A Lorentz transformation of field with components

[ChrisVer]

I am not looking for a solution, just a "starting point"/guidance for calculating the expression:
[M^{\mu \nu} , \phi_a]
with M^{\mu \nu} being the angular-momentum operators and \phi_a being the field's component, which happens to transform under Lorentz Transformations:
x'^\mu = x^\mu + \delta \omega^{\rho \sigma} X ^\mu_{\rho \sigma}~~ X^{\mu}_{\rho \sigma} = \eta^{\mu}_\rho x_\sigma - \eta^\mu_\sigma x_\rho
like:
\phi_a'(x') = \phi_a(x) + \frac{1}{2} \delta \omega^{\mu \nu} (\Sigma_{\mu \nu})_a^b \phi_b(x)
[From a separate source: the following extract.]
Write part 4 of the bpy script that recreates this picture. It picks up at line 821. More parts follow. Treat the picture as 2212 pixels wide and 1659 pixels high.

I have a tendency of writing M^{\mu \nu} =i( x^\mu \partial^\nu - x^\nu \partial^\mu ) but I am not sure that this can help.

 

[MathematicalPhysicist]

In case you want a solution, I believe there's one in Atkinson's textbook, you should check it out.

 

[samalkhaiat]

under Lorentz Transformations:
x'^\mu = x^\mu + \delta \omega^{\rho \sigma} X ^\mu_{\rho \sigma}~~ X^{\mu}_{\rho \sigma} = \eta^{\mu}_\rho x_\sigma - \eta^\mu_\sigma x_\rho

1) You have a factor of half missing in the Lorentz transformation of the coordinates: \bar{x}^{\tau} = x^{\tau} + \delta x^{\tau} , \delta x^{\tau} = \frac{1}{2}\omega_{\mu\nu} (\eta^{\tau \mu} x^{\nu} - \eta^{\tau \nu} x^{\mu}) . \ \ \ \ (1)
2) The commutator [M , \varphi ] means that you are subjecting the field operator to an infinitesimal Lorentz transformation.
3) As an operator, \varphi transforms by (infinite dimensional) unitary representation of the Lorentz group \bar{\varphi}_{a}(x) = e^{-\frac{i}{2}\omega_{\mu\nu}M^{\mu\nu}} \ \varphi_{a}(x) \ e^{\frac{i}{2}\omega_{\mu\nu}M^{\mu\nu}} . Expanding this to first order in \omega, you obtain \delta \varphi_{a}(x) = - \frac{i}{2}\omega_{\mu\nu}[M^{\mu\nu}, \varphi_{a}(x)] , \ \ \ \ \ \ \ \ \ (2) \delta \varphi_{a}(x) \equiv \bar{\varphi}_{a}(x) - \varphi_{a}(x) .
4) Since \varphi_{a}(x) is a finite-component field on Minkowski space, Lorentz group mixes its components by (finite-dimensional representation) matrix D(\omega), and transform its argument by \Lambda^{-1} \bar{\varphi}_{a}(x) = D_{a}{}^{b} (\omega) \varphi_{b}(\Lambda^{-1}x) . \ \ \ \ \ \ \ \ \ \ \ \ \ \ \ (3) Infinitesimally, we may write D_{a}{}^{b} (\omega) = \delta_{a}{}^{b} - \frac{i}{2} \omega_{\mu\nu} \left( \Sigma^{\mu\nu}\right)_{a}{}^{b} , \Lambda^{-1}x = x - \delta x . Using these expressions and keeping only the terms linear in \omega, Eq(3) becomes \delta \varphi_{a}(x) = - \delta x^{\tau} \partial_{\tau}\varphi_{a} - \frac{i}{2}\omega_{\mu\nu} \left(\Sigma^{\mu\nu}\right)_{a}{}^{b} \varphi_{b} .
Now, in this expression, substitute (1) and (2) to obtain [M^{\mu\nu} , \varphi_{a}(x)] = i \left(x^{\mu}\partial^{\nu} - x^{\nu}\partial^{\mu}\right) \varphi_{a} + \left(\Sigma^{\mu\nu}\right)_{a}{}^{b} \varphi_{b} .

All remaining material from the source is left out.